Proposals for standards are set out in Annex 1 (download as .doc file).

  1. We will also establish clear standards for all services (for example recruitment processes.) These will be developed as part of the service planning process for 2005/06.
  2. Longer Term Implications

  3. If we are to be successful in improving customer service we need to recognise that it will change the way the organisation functions and is structured. Ten years from now we are likely to have a clearly defined ‘front office’ which deals with the bulk of the incoming calls, online messages and personal visits by customers. This will free the ‘back office’ to concentrate on high level professional tasks. It remains to be seen whether the "front office" becomes a corporate Contact Centre team perhaps operating from a remote location or whether the service will remain distributed within each directorate.

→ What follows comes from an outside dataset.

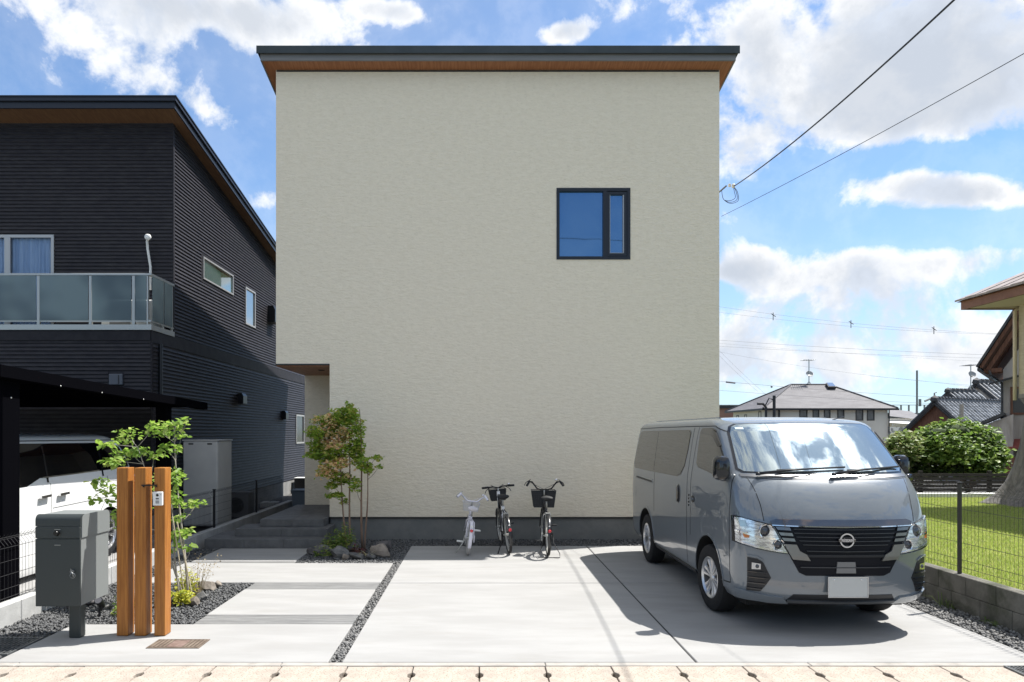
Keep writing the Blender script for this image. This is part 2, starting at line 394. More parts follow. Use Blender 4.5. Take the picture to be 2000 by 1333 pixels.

If local access points prove popular it may be that mini contact centres will be developed as part of a network of local access points in market towns.
  4. Decisions about the long term do not need to be made now. Over the next few years we need to take a pragmatic approach making progress at a pace the organisation can support but keeping options open for more radical changes in the future. No doubt we will change our thinking as we progress and we find that some changes work better than others or that new developments open up new opportunities.
  5. Regardless of the conclusions we reach about longer term organizational arrangements, we will need to develop an Authority Wide Information Search Engine, a Customer Relationship Management system and an Electronic Telephone Directory in order to support improved customer service. The resource requirements and programming of these key ICT projects will be considered as part of the Council’s wider ICT programme, which will be evaluated through the Autumn 2004.
  6. Conclusions

  7. This Customer Service Strategy is an integral part of the Council’s improvement programme for the period to 2005, but action is likely to be needed over the next 5 – 10 years if the Council is to achieve sustainable change that has real benefits for our customers.
  8. Big bang solutions have been resisted because of the costs, uncertainty about the desirability of some solutions and the difficulty of managing further initiatives alongside current commitments. In the short term (the next 18 months) there is much the Council can do to improve customer service within existing resources and we will be opportunistic in making progress where circumstances are favourable. This may mean that some service areas will progress more rapidly than others but it will allow us to learn from the experience gained in the pilot areas and thereby maximize the potential for successful progress. An action plan is attached at Annex 2 (download as .doc file).
  9. The experience over the next 12 – 18 months will enable the Council to plot its next steps with more certainty about what works in Oxfordshire.